One month later, Tom was again on the concert stage showing no signs of emotional trauma from his latest custody battle. Now a source of income for Eliza who promoted him as “the last slave set free by order of the Supreme Court of the United States,” Tom’s performances continued throughout the United States and Canada. He now performed under his father’s surname as Thomas Greene Wiggins. With the exception of his brief reunion with Charity who soon returned to Georgia, nothing else had changed. Tom spent the remainder of his life in the care of Eliza.

Performances, concerts and vaudeville acts continued until 1904. His last days were spent in seclusion playing the piano and holding imaginary receptions. Tom died at age fifty-nine on June 13, 1908 at Eliza’s home in Hoboken. A few days later The New York Times headline read “BLIND TOM, PIANIST, DIES OF A STROKE — A CHILD ALL HIS LIFE.”Newspaper coverage reported that Eliza laid Tom to rest in Evergreens Cemetery in Brooklyn, New York.

Noted Kentucky newspaper editor Henry Watterson wrote one of the most touching tributes to Tom after the wires spread the news of his demise. “What was he? Whence came he, and wherefore? That there was a soul there, be sure, imprisoned, chained in that little black bosom, released at last.”

There is considerable debate, however, about his burial site. Initially he was interred in the Evergreens Cemetery in Brooklyn, New York, though some argued at the time that the body buried there was not Blind Tom’s. Others believe that Wiggins was initially buried there but was later exhumed and reinterred near his birthplace in Columbus. Today, two plaques, one in Brooklyn and another in Columbus, mark the possible resting places of Blind Tom.
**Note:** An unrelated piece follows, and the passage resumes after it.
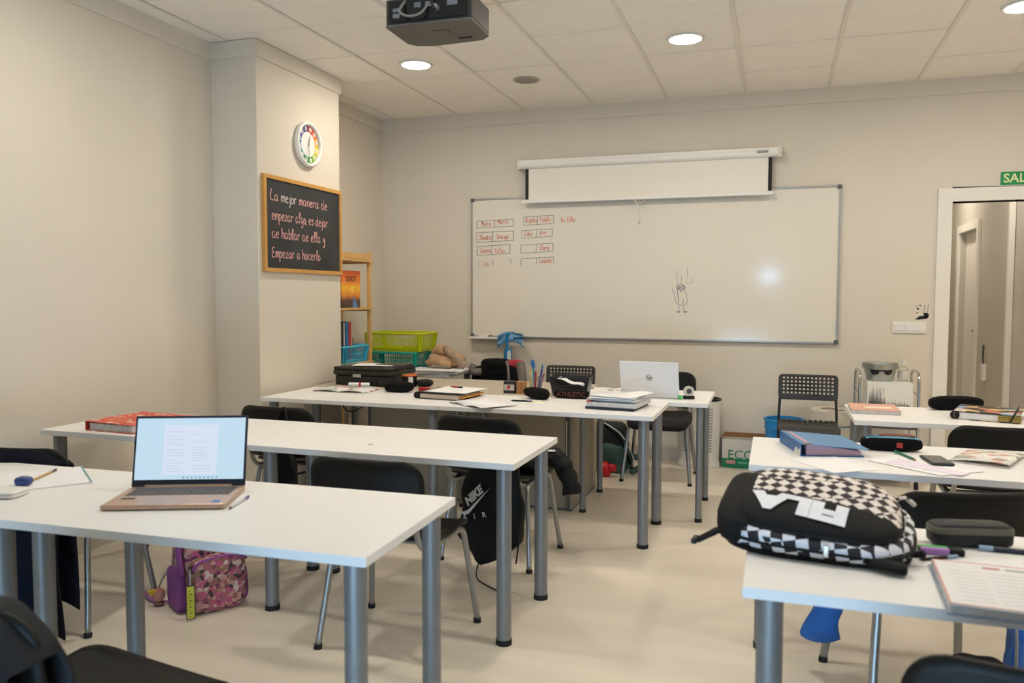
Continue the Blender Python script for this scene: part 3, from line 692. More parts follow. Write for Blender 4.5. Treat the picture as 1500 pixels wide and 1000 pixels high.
nt.links.new(rp.outputs[0], bs.inputs['Base Color'])
MB().box(-.035, .035, -.145, .145, 0, .29).build('box', mt, t, bevel=.002)
MB().add([(.0356, .02, .0), (.0356, .11, .0), (.0356, .075, .05), (.0356, .03, .085), (.0356, .018, .08), (.0356, .03, .05)], [(0, 1, 2, 3, 4, 5)]).build('river_print', M('print_blue', (96, 130, 178), .5), t)
MB().cyl((.0352, .02, .145), (.0357, .02, .145), .03, 20).build('sun_print', M('print_yellow', (252, 205, 70), .5), t)
text_mb('DIXIT', .062, offset=.001).xf(Matrix(((0, 0, 1, .0362), (1, 0, 0, .0), (0, 1, 0, .225), (0, 0, 0, 1)))).build('lettering', M('print_dark', (70, 62, 52), .5), t)
# books
bk = [((40, 32, 48), .07, .315, 'dark purple book on the shelf beside the pillar'), ((224, 218, 206), .018, .31, 'thin white book between dark and blue books on the shelf'), ((28, 60, 120), .012, .312, 'thin navy book on the shelf'),
      ((40, 120, 180), .045, .318, 'bright blue book on the shelf'), ((200, 48, 56), .042, .315, 'red book on the shelf'), ((226, 222, 214), .014, .31, 'thin pale book right of the red book on the shelf'), ((140, 70, 60), .012, .19, 'short brown booklet at the end of the shelf row')]
yy = 5.46
for c, th, h, lab in bk:
    t = thing('book', lab, 'book', (-3.285, yy+th/2, .8262), 0, 'books on the pine shelf')
    key = 'bookcover_%d_%d_%d' % c
    MB().box(-.075, .075, -th/2+.0003, -th/2+.0018, 0, h).box(-.075, .075, th/2-.0018, th/2-.0003, 0, h).box(.073, .075, -th/2+.0003, th/2-.0003, 0, h).build('cover', M(key, c, .5), t)
    MB().box(-.07, .0725, -th/2+.0018, th/2-.0018, .002, h-.003).build('pages', PAPERG, t); yy += th+.0006
# plastic baskets
def basket(label, loc, w, d, h, col, rz=0, low=None):
    "open slatted stacking basket; w along x, d along y; front side (-y) may be lower"
    t = thing('plastic_basket', label, 'basket', loc, rz, 'open plastic stacking baskets')
    m_ = M('basket_%d_%d_%d' % col, col, .38, var=.04); low = low or h
    MB().box(-w/2+.02, w/2-.02, -d/2+.02, d/2-.02, 0, .006).build('base', m_, t)
    fl = .02
    cor = [(-1, -1), (1, -1), (1, 1), (-1, 1)]
    def top(sx, sy): return Vector((sx*(w/2), sy*(d/2), low if sy < 0 else h))
    def bot(sx, sy): return Vector((sx*(w/2-fl), sy*(d/2-fl), 0))
    MB().tube([top(-1, -1), (0, -d/2, low), top(1, -1), (w/2, 0, (low+h)/2), top(1, 1), (0, d/2, h), top(-1, 1), (-w/2, 0, (low+h)/2)], .009, 8, flat=1.2, close=True, sub=3).build('rim', m_, t, smooth=True)
    for i in range(4):
        a, b = cor[i], cor[(i+1) % 4]; ta, tb, ba, bb = top(*a), top(*b), bot(*a), bot(*b)
        n = int(max(6, (tb-ta).length/.021)); sb = MB()
        for k in range(n+1):
            f = k/n; p, q = ba.lerp(bb, f), ta.lerp(tb, f)
            wd = .02 if k in (0, n) else .0028
            dr = (tb-ta).normalized()*wd; nn = Vector((dr.y, -dr.x, 0)).normalized()*.002
            sb.add([p-dr-nn, p+dr-nn, p+dr+nn, p-dr+nn, q-dr-nn, q+dr-nn, q+dr+nn, q-dr+nn], [(0, 1, 2, 3), (4, 5, 6, 7), (0, 1, 5, 4), (1, 2, 6, 5), (2, 3, 7, 6), (3, 0, 4, 7)])
        for f in (.18, .55):
            p, q = ba.lerp(ta, f), bb.lerp(tb, f); sb.cyl(p, q, .004, 6)
        p, q = ba.lerp(ta, .09), bb.lerp(tb, .09); nn = Vector(((q-p).y, -(q-p).x, 0)).normalized()*.002; up = (ta-ba)*.1
        sb.add([p-up-nn, q-up-nn, q+up-nn, p+up-nn, p-up+nn, q-up+nn, q+up+nn, p+up+nn], [(0, 1, 2, 3), (4, 5, 6, 7), (0, 1, 5, 4), (1, 2, 6, 5), (2, 3, 7, 6), (3, 0, 4, 7)])
        sb.build('side_grille', m_, t)
    return t
basket('light blue slatted basket on the pine shelf', (-3.265, 5.615, .8185), .23, .36, .13, (70, 178, 214))
q = PYY(568, 545, 6.2)
basket('teal slatted basket under the lime one', (-3.08, 6.21, TH+.001), .46, .3, .15, (20, 152, 138), 0)
basket('lime green slatted basket stacked on the teal one', (-3.05, 6.22, TH+.162), .5, .32, .15, (190, 200, 24), 0)
t = thing('teal_bowl', 'dark teal plastic bowl beside the printer at the pillar', 'bowl', (-3.0, 5.56, TH-.0022))
MB().lathe([(0, 0), (.045, 0), (.075, .085), (.07, .085), (.042, .005), (0, .005)]).build('bowl', M('dark_teal', (20, 80, 92), .4), t, smooth=False); MB().lathe([(.074, .083), (.081, .083), (.081, .091), (.074, .091)], cap=False).build('rim', M('dark_teal'), t)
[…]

Blind Tom’s story became the subject of great interest around the turn of the twenty-first century. Articles about him have appeared in such periodicals as the New Yorker and the Oxford American, and in 1999 pianist John Davis made a new recording of fourteen of Blind Tom’s original pieces. In 2002 the 7 Stages Theatre in Atlanta produced a play based on Wiggins’s life entitled Hush: Composing Blind Tom Wiggins. Columbus State University holds a small collection of Blind Tom’s original sheet music.